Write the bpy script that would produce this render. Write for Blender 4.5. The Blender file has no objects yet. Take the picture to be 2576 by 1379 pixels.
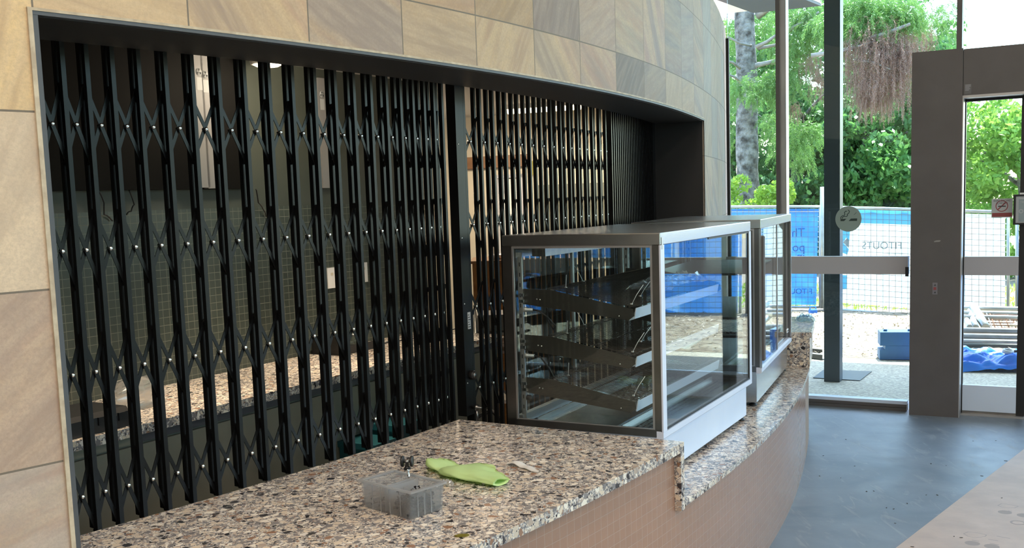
import bpy, math, random
import numpy as np
from mathutils import Vector, Matrix
from mathutils import noise as mnoise
PI = math.pi
rnd = random.Random(7)
S = bpy.context.scene
COL = S.collection

SKY, SUN, HALL, KIT, EXPO = 1.1, 17., 60., 26., .14
# ------------------------------------------------------------------ camera
H = 1.7
FPX, CX, CY, PITCH, ROLL = 2602., 1288., 789., .1098, -.0336
_cp, _sp, _c, _s = math.cos(PITCH), math.sin(PITCH), math.cos(ROLL), math.sin(ROLL)
_R = np.array([[_c, -_s, 0], [_s, _c, 0], [0, 0, 1]]) @ np.array([[1, 0, 0], [0, -_sp, -_cp], [0, _cp, -_sp]])
cam = bpy.data.objects.new('camera', bpy.data.cameras.new('camera'))
COL.objects.link(cam)
m = Matrix.Identity(4)
for i in range(3):
    m[i][0], m[i][1], m[i][2] = _R[0][i], -_R[1][i], -_R[2][i]
m[2][3] = H
cam.matrix_world = m
cam.data.sensor_width = 36
cam.data.sensor_fit = 'HORIZONTAL'
cam.data.lens = FPX / 2576 * 36
cam.data.shift_y = (CY - 689.5) / 2576
cam.data.clip_end = 400
S.camera = cam


def ray(x, y):
    return _R.T @ np.array([(x - CX) / FPX, (y - CY) / FPX, 1.])


def atz(x, y, z):
    d = ray(x, y); t = (z - H) / d[2]
    return Vector((d[0] * t, d[1] * t, z))


def atp(x, y, p0, n):
    d = ray(x, y); o = np.array([0, 0, H])
    t = (np.array(p0) - o) @ np.array(n) / (d @ np.array(n))
    return Vector(o + d * t)


def atd(x, y, D):
    d = ray(x, y); return Vector(np.array([0, 0, H]) + d * (D / d[1]))


# ------------------------------------------------------------------ materials
def nn(t, typ, **kw):
    n = t.nodes.new(typ)
    for k, v in kw.items():
        setattr(n, k, v)
    return n


def setin(n, **kw):
    for k, v in kw.items():
        n.inputs[k.replace('_', ' ')].default_value = v


def newmat(name):
    m = bpy.data.materials.new(name); m.use_nodes = True
    t = m.node_tree; t.nodes.clear()
    out = nn(t, 'ShaderNodeOutputMaterial')
    return m, t, out


def c4(c):
    return (c[0], c[1], c[2], 1)


def principled(t, out, col=(.5, .5, .5), rough=.5, metal=0, spec=.5, **kw):
    p = nn(t, 'ShaderNodeBsdfPrincipled')
    p.inputs['Base Color'].default_value = c4(col)
    p.inputs['Roughness'].default_value = rough
    p.inputs['Metallic'].default_value = metal
    p.inputs['Specular IOR Level'].default_value = spec
    t.links.new(p.outputs[0], out.inputs[0])
    return p


def mathn(t, op, a, b=None, c=None):
    n = nn(t, 'ShaderNodeMath', operation=op)
    for i, v in enumerate((a, b, c)):
        if v is None: continue
        if isinstance(v, (int, float)): n.inputs[i].default_value = v
        else: t.links.new(v, n.inputs[i])
    return n.outputs[0]


def mixc(t, f, a, b, mode='MIX'):
    n = nn(t, 'ShaderNodeMix', data_type='RGBA', blend_type=mode)
    for i, v in ((0, f), (6, a), (7, b)):
        if isinstance(v, (int, float)): n.inputs[i].default_value = v
        elif isinstance(v, tuple): n.inputs[i].default_value = c4(v)
        else: t.links.new(v, n.inputs[i])
    return n.outputs[2]


def ramp(t, f, stops, interp='LINEAR'):
    r = nn(t, 'ShaderNodeValToRGB'); r.color_ramp.interpolation = interp
    e = r.color_ramp.elements
    while len(e) < len(stops): e.new(.5)
    for i, (p, c) in enumerate(stops):
        e[i].position = p; e[i].color = c4(c)
    t.links.new(f, r.inputs[0])
    return r.outputs[0]


def coord(t, kind='Object'):
    return nn(t, 'ShaderNodeTexCoord').outputs[kind]


def noisen(t, vec, scale, detail=3, rough=.55, dist=0):
    n = nn(t, 'ShaderNodeTexNoise'); setin(n, Scale=scale, Detail=detail, Roughness=rough, Distortion=dist)
    if vec is not None: t.links.new(vec, n.inputs['Vector'])
    return n.outputs[0]


def bump(t, p, h, strength=.3, dist=.01):
    b = nn(t, 'ShaderNodeBump'); setin(b, Strength=strength, Distance=dist)
    t.links.new(h, b.inputs['Height']); t.links.new(b.outputs[0], p.inputs['Normal'])


def mat(name, col, rough=.5, metal=0, spec=.5, var=None, bmp=None, stretch=None, rvar=None):
    """plain procedural: base colour broken up by noise var=(colour2, scale[, detail]); bmp=(scale, strength, dist)"""
    m, t, out = newmat(name)
    p = principled(t, out, col, rough, metal, spec)
    v = coord(t)
    if stretch:
        mp = nn(t, 'ShaderNodeMapping'); mp.inputs['Scale'].default_value = stretch
        t.links.new(v, mp.inputs[0]); v = mp.outputs[0]
    if var:
        f = noisen(t, v, var[1], var[2] if len(var) > 2 else 4)
        f = ramp(t, f, [(.35, (0, 0, 0)), (.65, (1, 1, 1))])
        t.links.new(mixc(t, f, tuple(col), tuple(var[0])), p.inputs['Base Color'])
    if rvar:
        f = noisen(t, v, rvar[1], 5)
        t.links.new(mathn(t, 'MULTIPLY_ADD', f, rvar[0], rough - rvar[0] / 2), p.inputs['Roughness'])
    if bmp:
        bump(t, p, noisen(t, v, bmp[0], 4), bmp[1], bmp[2])
    return m


def glassmat(name, tint=(1, 1, 1), ior=1.5, rough=0., haze=None, boost=1.):
    m, t, out = newmat(name)
    tr = nn(t, 'ShaderNodeBsdfTransparent'); tr.inputs[0].default_value = c4(tint)
    gl = nn(t, 'ShaderNodeBsdfGlossy'); gl.inputs['Roughness'].default_value = rough
    fr = nn(t, 'ShaderNodeFresnel'); ge = nn(t, 'ShaderNodeNewGeometry')
    i = mathn(t, 'MULTIPLY_ADD', ge.outputs['Backfacing'], 1 / ior - ior, ior)
    t.links.new(i, fr.inputs[0])
    mx = nn(t, 'ShaderNodeMixShader')
    t.links.new(mathn(t, 'MULTIPLY', fr.outputs[0], boost), mx.inputs[0])
    base = tr.outputs[0]
    if haze:
        df = nn(t, 'ShaderNodeBsdfDiffuse'); df.inputs[0].default_value = c4(haze[0])
        tl = nn(t, 'ShaderNodeBsdfTranslucent'); tl.inputs[0].default_value = c4(haze[0])
        ad = nn(t, 'ShaderNodeMixShader'); ad.inputs[0].default_value = .5
        t.links.new(df.outputs[0], ad.inputs[1]); t.links.new(tl.outputs[0], ad.inputs[2])
        mh = nn(t, 'ShaderNodeMixShader'); mh.inputs[0].default_value = haze[1]
        t.links.new(base, mh.inputs[1]); t.links.new(ad.outputs[0], mh.inputs[2]); base = mh.outputs[0]
    t.links.new(base, mx.inputs[1]); t.links.new(gl.outputs[0], mx.inputs[2])
    t.links.new(mx.outputs[0], out.inputs[0])
    return m


def emit(name, col, st):
    m, t, out = newmat(name)
    e = nn(t, 'ShaderNodeEmission'); e.inputs[0].default_value = c4(col); e.inputs[1].default_value = st
    t.links.new(e.outputs[0], out.inputs[0]); return m


def terrazzo(name):
    m, t, out = newmat(name)
    p = principled(t, out, rough=.22, spec=.5)
    v = coord(t)
    n = nn(t, 'ShaderNodeTexNoise'); setin(n, Scale=40., Detail=2.); t.links.new(v, n.inputs['Vector'])
    mp = mixc(t, .012, v, n.outputs['Color'])
    cols = [(0, (.80, .68, .53)), (.20, (.95, .88, .76)), (.38, (.50, .40, .32)), (.44, (.31, .165, .095)), (.50, (.70, .60, .48)),
            (.62, (.20, .19, .195)), (.72, (.016, .016, .022)), (.86, (.80, .75, .68)), (.94, (.26, .24, .235))]

    def layer(scale, edge):
        a = nn(t, 'ShaderNodeTexVoronoi'); a.inputs['Scale'].default_value = scale; a.inputs['Randomness'].default_value = 1
        b = nn(t, 'ShaderNodeTexVoronoi', feature='DISTANCE_TO_EDGE'); b.inputs['Scale'].default_value = scale
        t.links.new(mp, a.inputs['Vector']); t.links.new(mp, b.inputs['Vector'])
        sp = nn(t, 'ShaderNodeSeparateColor'); t.links.new(a.outputs['Color'], sp.inputs[0])
        c = ramp(t, sp.outputs[0], cols, 'CONSTANT')
        c = mixc(t, mathn(t, 'MULTIPLY', sp.outputs[2], .14), c, (.40, .36, .34))
        # each chip keeps its own outline: a random margin round it shows the matrix
        marg = mathn(t, 'MULTIPLY_ADD', sp.outputs[1], edge, edge * .15)
        msk = mathn(t, 'GREATER_THAN', b.outputs['Distance'], marg)
        return c, msk
    cb, mb = layer(48., .24)
    cs, ms = layer(150., .16)
    grey = mixc(t, noisen(t, v, 300, 2), (.12, .12, .135), (.50, .48, .47))
    small = mixc(t, ms, grey, cs)
    t.links.new(mixc(t, mb, small, cb), p.inputs['Base Color'])
    return m


def grid(t, su, sv, ou, ov, gw):
    """cell coordinates, mortar mask and per-cell random from the UV map (metres)"""
    uv = nn(t, 'ShaderNodeUVMap').outputs[0]
    sx = nn(t, 'ShaderNodeSeparateXYZ'); t.links.new(uv, sx.inputs[0])
    a = mathn(t, 'DIVIDE', mathn(t, 'SUBTRACT', sx.outputs[0], ou), su)
    b = mathn(t, 'DIVIDE', mathn(t, 'SUBTRACT', sx.outputs[1], ov), sv)
    fa, fb = mathn(t, 'FRACT', a), mathn(t, 'FRACT', b)
    ia, ib = mathn(t, 'FLOOR', a), mathn(t, 'FLOOR', b)

    def edge(f, s):
        d = mathn(t, 'MULTIPLY', mathn(t, 'MINIMUM', f, mathn(t, 'SUBTRACT', 1., f)), s)
        return mathn(t, 'LESS_THAN', d, gw / 2)
    mort = mathn(t, 'MAXIMUM', edge(fa, su), edge(fb, sv))
    cb = nn(t, 'ShaderNodeCombineXYZ'); t.links.new(ia, cb.inputs[0]); t.links.new(ib, cb.inputs[1])
    wn = nn(t, 'ShaderNodeTexWhiteNoise', noise_dimensions='3D'); t.links.new(cb.outputs[0], wn.inputs['Vector'])
    return uv, sx, mort, wn


def sandstone(name):
    m, t, out = newmat(name)
    p = principled(t, out, rough=.62, spec=.35)
    uv, sx, mort, wn = grid(t, .413, .417, 0, .273, .005)
    sc = nn(t, 'ShaderNodeSeparateColor'); t.links.new(wn.outputs['Color'], sc.inputs[0])
    base = nn(t, 'ShaderNodeAttribute', attribute_name='tone').outputs['Color']
    # each slab is cut at its own angle to the bedding
    rot = nn(t, 'ShaderNodeVectorRotate', rotation_type='Z_AXIS'); t.links.new(uv, rot.inputs['Vector'])
    t.links.new(mathn(t, 'MULTIPLY_ADD', sc.outputs[1], 2.4, .2), rot.inputs['Angle'])
    add = nn(t, 'ShaderNodeVectorMath', operation='ADD'); t.links.new(rot.outputs[0], add.inputs[0])
    ml = nn(t, 'ShaderNodeVectorMath', operation='SCALE'); ml.inputs['Scale'].default_value = 9
    t.links.new(wn.outputs['Color'], ml.inputs[0]); t.links.new(ml.outputs[0], add.inputs[1])
    mp = nn(t, 'ShaderNodeMapping'); mp.inputs['Scale'].default_value = (9, 1.1, 1); t.links.new(add.outputs[0], mp.inputs[0])
    band = noisen(t, mp.outputs[0], 1.3, 5, .5, .9)
    dark = mixc(t, sc.outputs[2], mixc(t, .62, base, (.16, .12, .10)), mixc(t, .6, base, (.38, .24, .17)))
    f = mathn(t, 'MULTIPLY', ramp(t, band, [(.43, (0, 0, 0)), (.62, (1, 1, 1))]), mathn(t, 'MULTIPLY_ADD', sc.outputs[2], .75, .30))
    col = mixc(t, f, base, dark)
    lo_ = noisen(t, mp.outputs[0], .42, 3, .5, .6)
    hue = ramp(t, lo_, [(.38, (.24, .205, .20)), (.47, (.47, .31, .235)), (.54, (.58, .43, .27)), (.62, (.28, .23, .21))])
    col = mixc(t, mathn(t, 'MULTIPLY', mathn(t, 'POWER', sc.outputs[1], 1.3), .75), col, hue)
    f2 = ramp(t, noisen(t, mp.outputs[0], 4.5, 4, .6), [(.42, (0, 0, 0)), (.62, (1, 1, 1))])
    col = mixc(t, mathn(t, 'MULTIPLY', f2, .34), col, mixc(t, .5, base, (.72, .60, .45)))
    fine = ramp(t, noisen(t, uv, 110, 4, .75), [(.42, (0, 0, 0)), (.62, (1, 1, 1))])
    col = mixc(t, mathn(t, 'MULTIPLY', fine, .38), col, mixc(t, .6, base, (.22, .18, .15)))
    cl = ramp(t, noisen(t, uv, 18, 7, .75), [(.43, (0, 0, 0)), (.63, (1, 1, 1))])
    col = mixc(t, mathn(t, 'MULTIPLY', cl, .34), col, mixc(t, .6, base, (.24, .21, .20)))
    col = mixc(t, mort, col, (.17, .145, .115))
    t.links.new(col, p.inputs['Base Color'])
    h = mathn(t, 'SUBTRACT', mathn(t, 'MULTIPLY', fine, .08), mort)
    bump(t, p, h, .35, .004)
    return m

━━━

Repeat the listing above from its first line through the line that contains "COL = S.collection", both included, and nothing more. Drop the pictures.

[THE RESPONSE]
Write the bpy script that would produce this render. Write for Blender 4.5. The Blender file has no objects yet. Take the picture to be 2576 by 1379 pixels.
import bpy, math, random
import numpy as np
from mathutils import Vector, Matrix
from mathutils import noise as mnoise
PI = math.pi
rnd = random.Random(7)
S = bpy.context.scene
COL = S.collection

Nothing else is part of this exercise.